BASEES Annual Conference 2026

Shifting language dominance among Ukrainian child refugees in the UK

Fri10 Apr03:30pm(15 mins)
Where:
Extra Room 1
Maryna Kapas-Romaniuk

Authors

Maryna Kapas-Romaniuk1; Monika S. Schmid11 University of York, UK

Discussion

After the full-scale Russian invasion of Ukraine about 34,000 Ukrainian children have found shelter in the UK. They usually started attending local schools and acquiring English just after their arrival. This has often led to a change in language dominance, language preference and language proficiency with respect to Ukrainian. The extent of the shift and the factors impacting them, as well as the potential deterioration or loss of Ukrainian has not yet been investigated.

We are going to present insights from the research project “Multilingualism in situations of conflict” supported by the British Academy and the ESRC. Based on the data collected between May - December 2023 from 100 child refugees aged between 6 and 17, and a 2-nd of the data collection after 3,5 years in the UK (which is about to begin) we will discuss to what extent language dominance and language preferences have shifted, and how proficiency in Ukrainian has been affected.

Our data consist of surveys and interviews completed by parents as well as a number of experimental tasks, comprising a bilingual picture naming task (PNT), a semantic and phonological verbal fluency task (VFT), and a story retelling task (frog stories) in both Ukrainian and English.

Preliminary results suggest that shifting language dominance among Ukrainian child refugees in the UK are impacted by the period of residence and age of immersion in English. We assume that the longer Ukrainian children remain in the UK, the bigger shift towards dominant English is and deeper gap in connection with Ukraine: between those children and their relatives who remained in Ukraine, often fathers, grandparents, and Ukrainian educational system. While all children appear to acquire English rapidly, the younger children appear to have some advantage in becoming native like.

First insights from the data show that parents use Ukrainian with their children more often than their vice versa. In addition, the children’s use of English has increased over the period of residence. Some children even refuse to speak Ukrainian at home. Signs of deterioration of Ukrainian after 1 to 1 ½ years in the UK are already apparent in more than half children.

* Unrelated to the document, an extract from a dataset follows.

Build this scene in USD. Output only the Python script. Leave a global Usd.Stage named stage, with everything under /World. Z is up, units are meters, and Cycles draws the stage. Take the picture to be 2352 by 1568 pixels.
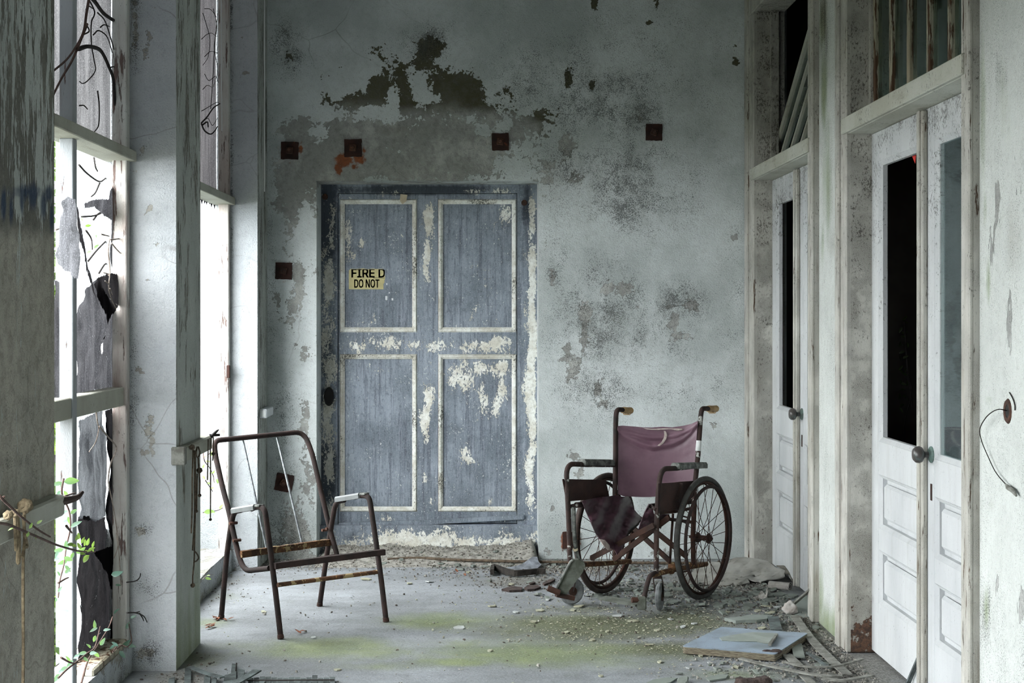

Broader implementations of the findings could be relevant to the child refugees from other linguistic contexts as those children are not migrants who can easily go to their homelands on holiday and practise their native languages. Child refugees have been forced to leave their homes because of wars or other violent conflicts that threated to their lives. Taking this into account will help to raise awareness about the needs of native language maintenance among child refugees and to develop steps how to provide such support in the UK.